Monday, November 26th, 2007
USA, USA, USA! Shopping

If there’s one thing the US does better than anyone it’s shopping (and being fat, ). Black Friday was a big hit this year, and now it looks like there’s some sort of online shopping equivalent today. So if you want a flying alarm clock or a Saint Joseph figurine (Patron Saint of Real Estate, only $4.95) go ahead and find it in the states.

  1. Ninja Man: With Ninja Powers!
    10:59 pm on November 26th, 2007 1

    I was watching some interesting footage of Buffalo news on Black Friday Night. They were literally “thanking God” for Canadian consumers their purple money.

    They had footage of the usual consumer orgy and pandemonium and then I thought of those earnest “Buy Nothing Day” activists and understood they have it all wrong. Not that consumerism isn’t necessarily rampant and destructive and that there isn’t a sound principle behind consuming less, but rather their “protest” or “politics of refusal” stance misses the mark. In other words, as it stands all the atempts to “raise awareness” of Buy Nothing Day and its message is proving quite inffective.

    We live now in an age of simulation and spectacle; of mimicry, excess and slippage. Protest and activism are too readily co-opted, absorbed and deployed as part of a more general narrative or discourse of capital. When I see images of the mad rush of Black Friday shopping I see in it what so many concocted protests themselves strive for: disruption, ecstacy, apparent chaos, and a frenetic displacement of the everyday world.

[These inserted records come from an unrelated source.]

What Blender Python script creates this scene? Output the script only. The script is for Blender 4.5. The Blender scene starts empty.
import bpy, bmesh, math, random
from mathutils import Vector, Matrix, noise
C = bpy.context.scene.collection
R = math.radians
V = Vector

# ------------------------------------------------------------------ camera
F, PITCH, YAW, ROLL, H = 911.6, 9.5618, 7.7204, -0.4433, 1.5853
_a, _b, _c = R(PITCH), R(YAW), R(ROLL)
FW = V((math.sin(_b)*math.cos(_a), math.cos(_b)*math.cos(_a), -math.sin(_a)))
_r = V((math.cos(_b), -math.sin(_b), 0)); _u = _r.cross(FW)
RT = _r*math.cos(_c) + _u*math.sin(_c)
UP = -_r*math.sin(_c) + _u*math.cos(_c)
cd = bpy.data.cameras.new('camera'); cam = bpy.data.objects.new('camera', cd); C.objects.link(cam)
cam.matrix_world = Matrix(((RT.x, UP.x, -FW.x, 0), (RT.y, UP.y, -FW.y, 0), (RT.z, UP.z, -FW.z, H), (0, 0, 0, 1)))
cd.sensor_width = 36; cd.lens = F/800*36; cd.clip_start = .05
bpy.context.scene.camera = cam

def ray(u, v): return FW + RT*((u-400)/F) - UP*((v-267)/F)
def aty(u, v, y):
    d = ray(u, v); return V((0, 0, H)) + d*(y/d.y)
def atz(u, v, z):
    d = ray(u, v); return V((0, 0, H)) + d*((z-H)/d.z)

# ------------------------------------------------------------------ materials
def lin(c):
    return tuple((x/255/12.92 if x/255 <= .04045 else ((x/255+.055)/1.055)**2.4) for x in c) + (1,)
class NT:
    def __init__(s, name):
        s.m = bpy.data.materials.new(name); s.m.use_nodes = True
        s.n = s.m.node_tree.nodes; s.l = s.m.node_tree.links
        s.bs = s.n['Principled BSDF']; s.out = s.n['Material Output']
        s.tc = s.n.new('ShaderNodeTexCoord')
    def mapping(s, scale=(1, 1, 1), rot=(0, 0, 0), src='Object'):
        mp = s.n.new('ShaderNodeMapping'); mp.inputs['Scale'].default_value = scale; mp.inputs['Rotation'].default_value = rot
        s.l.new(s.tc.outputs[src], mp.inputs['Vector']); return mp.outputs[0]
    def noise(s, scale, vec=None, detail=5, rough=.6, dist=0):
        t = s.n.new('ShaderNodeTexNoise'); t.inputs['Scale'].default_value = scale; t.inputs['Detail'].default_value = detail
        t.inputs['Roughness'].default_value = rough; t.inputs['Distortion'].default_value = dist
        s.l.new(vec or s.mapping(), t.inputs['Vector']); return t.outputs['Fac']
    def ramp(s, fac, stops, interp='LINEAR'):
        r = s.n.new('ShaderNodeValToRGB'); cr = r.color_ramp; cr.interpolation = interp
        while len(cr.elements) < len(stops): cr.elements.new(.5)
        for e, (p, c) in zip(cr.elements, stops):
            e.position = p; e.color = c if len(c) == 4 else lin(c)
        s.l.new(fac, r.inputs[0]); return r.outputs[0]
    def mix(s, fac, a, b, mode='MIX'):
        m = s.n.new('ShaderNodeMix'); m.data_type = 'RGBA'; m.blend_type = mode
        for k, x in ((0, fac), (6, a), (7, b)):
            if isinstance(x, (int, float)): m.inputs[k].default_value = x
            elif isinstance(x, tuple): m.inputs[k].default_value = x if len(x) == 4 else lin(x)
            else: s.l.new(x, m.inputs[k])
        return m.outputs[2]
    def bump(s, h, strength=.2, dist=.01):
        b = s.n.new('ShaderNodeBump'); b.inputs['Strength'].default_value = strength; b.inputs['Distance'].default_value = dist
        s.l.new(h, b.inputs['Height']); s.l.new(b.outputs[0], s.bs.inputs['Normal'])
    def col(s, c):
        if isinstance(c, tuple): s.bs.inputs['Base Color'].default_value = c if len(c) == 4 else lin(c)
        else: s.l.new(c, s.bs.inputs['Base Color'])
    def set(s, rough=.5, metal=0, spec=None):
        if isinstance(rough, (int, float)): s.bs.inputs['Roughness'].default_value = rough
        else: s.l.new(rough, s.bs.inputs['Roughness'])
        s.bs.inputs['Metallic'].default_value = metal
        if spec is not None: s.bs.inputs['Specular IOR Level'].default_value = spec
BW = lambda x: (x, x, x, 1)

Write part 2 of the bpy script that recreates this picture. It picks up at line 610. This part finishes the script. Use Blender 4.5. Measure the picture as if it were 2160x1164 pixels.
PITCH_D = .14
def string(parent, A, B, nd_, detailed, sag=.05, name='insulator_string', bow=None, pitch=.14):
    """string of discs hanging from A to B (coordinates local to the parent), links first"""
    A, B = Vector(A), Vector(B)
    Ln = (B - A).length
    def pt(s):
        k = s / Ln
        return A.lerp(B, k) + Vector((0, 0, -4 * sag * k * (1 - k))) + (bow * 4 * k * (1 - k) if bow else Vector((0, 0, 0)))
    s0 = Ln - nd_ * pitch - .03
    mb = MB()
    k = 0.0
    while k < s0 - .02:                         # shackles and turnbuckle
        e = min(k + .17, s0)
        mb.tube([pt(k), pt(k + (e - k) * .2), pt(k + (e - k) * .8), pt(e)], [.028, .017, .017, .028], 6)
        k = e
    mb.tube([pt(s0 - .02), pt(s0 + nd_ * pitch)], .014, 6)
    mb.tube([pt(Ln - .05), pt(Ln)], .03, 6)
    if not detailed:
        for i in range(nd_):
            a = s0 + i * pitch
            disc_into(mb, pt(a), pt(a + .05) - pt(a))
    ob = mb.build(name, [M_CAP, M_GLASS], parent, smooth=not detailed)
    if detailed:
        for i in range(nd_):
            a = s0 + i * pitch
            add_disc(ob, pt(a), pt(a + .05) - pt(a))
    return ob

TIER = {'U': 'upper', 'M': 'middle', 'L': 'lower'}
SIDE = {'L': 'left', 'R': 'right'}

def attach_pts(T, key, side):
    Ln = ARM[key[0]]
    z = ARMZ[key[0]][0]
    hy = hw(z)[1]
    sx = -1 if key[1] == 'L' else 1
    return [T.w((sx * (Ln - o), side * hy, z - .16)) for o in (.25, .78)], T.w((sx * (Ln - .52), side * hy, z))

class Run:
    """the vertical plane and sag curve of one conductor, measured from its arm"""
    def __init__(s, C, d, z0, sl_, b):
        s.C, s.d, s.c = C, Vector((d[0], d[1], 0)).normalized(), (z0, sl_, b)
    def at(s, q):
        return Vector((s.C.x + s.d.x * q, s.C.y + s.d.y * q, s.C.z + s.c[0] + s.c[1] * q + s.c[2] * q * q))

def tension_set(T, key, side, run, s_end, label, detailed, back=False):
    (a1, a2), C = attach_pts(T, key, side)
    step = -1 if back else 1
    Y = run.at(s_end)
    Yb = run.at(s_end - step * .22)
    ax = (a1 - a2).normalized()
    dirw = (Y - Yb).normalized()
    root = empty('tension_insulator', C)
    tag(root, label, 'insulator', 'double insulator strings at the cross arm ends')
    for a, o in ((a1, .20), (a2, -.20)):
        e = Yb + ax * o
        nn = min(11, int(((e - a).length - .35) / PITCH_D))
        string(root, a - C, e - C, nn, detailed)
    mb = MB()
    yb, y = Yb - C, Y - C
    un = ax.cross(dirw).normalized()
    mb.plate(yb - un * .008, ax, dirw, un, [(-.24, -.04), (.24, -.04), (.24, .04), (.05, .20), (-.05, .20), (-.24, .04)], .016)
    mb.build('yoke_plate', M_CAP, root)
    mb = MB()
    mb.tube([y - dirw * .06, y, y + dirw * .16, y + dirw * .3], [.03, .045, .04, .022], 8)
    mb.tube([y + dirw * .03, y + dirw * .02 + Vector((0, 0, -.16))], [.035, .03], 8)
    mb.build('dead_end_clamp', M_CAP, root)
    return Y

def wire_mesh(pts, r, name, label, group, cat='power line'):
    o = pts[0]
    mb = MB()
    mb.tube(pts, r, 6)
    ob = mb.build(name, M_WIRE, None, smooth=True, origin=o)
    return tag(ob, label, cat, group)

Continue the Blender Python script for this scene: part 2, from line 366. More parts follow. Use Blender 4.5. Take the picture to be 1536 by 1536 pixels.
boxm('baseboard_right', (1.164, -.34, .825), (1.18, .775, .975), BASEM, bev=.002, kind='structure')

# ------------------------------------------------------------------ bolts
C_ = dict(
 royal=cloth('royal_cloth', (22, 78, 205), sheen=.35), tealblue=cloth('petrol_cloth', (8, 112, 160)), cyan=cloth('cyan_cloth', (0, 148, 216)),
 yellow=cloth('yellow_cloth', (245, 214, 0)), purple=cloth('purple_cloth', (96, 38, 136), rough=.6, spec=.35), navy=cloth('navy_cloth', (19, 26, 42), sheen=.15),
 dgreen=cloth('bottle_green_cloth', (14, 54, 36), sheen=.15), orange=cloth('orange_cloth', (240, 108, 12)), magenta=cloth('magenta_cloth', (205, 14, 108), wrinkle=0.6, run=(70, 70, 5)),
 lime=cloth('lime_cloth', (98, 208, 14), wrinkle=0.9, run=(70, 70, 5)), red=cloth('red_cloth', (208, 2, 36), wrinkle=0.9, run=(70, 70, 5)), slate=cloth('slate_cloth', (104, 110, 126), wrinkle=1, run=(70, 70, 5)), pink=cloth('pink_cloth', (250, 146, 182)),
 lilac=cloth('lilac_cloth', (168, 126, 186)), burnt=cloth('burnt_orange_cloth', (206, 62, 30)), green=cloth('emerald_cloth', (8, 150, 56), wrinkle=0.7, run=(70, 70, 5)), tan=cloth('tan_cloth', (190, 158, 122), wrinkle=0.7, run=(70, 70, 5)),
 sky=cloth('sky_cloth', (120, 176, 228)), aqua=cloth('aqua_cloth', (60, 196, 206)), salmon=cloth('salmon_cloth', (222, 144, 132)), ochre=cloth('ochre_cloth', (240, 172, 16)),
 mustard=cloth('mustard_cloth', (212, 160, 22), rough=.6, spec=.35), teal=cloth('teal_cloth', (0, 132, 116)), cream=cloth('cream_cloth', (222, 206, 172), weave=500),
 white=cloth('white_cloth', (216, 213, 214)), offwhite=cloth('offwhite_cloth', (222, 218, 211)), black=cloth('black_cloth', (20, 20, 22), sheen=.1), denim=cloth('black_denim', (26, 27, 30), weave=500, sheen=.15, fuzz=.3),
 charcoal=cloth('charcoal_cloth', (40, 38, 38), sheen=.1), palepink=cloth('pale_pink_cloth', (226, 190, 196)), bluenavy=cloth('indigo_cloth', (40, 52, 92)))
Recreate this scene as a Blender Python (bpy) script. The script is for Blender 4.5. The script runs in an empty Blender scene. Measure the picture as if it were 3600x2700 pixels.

In other words, on Black Friday all across America and in every Best Buy, Walmat and Target store there is the potentiality of a good, old fashoined riot. All it needs is a little ‘push’.

    So, now imagine that instead of preaching consumer abstinence from the margins, these same activists instead simply don the personas of mad shoppers and join the fray. If the “ignorant and greedy masses” are pushing, frothing, stampeding, clutching and grabbing then the actvist performer must take these actions to their logical extreme. Activism becomes “dissimulated” in favour of simulating the expression of the dormat violence of the “hyperconsumer”.

    Of course, such a tactic has no gauruntees, none do. However, if attention from the spectacle is what one desires, I’d imagine the media coverage of the “Walmart Riots” is likely to greatly exceed any display of sombre “activism”.

  2. Brother Greg
    3:50 pm on November 27th, 2007 2

    Those people are probably all on edge to. I imagine it as normal Christmas shopping x5. Just think of the chaos if the registers went down, or the power went off.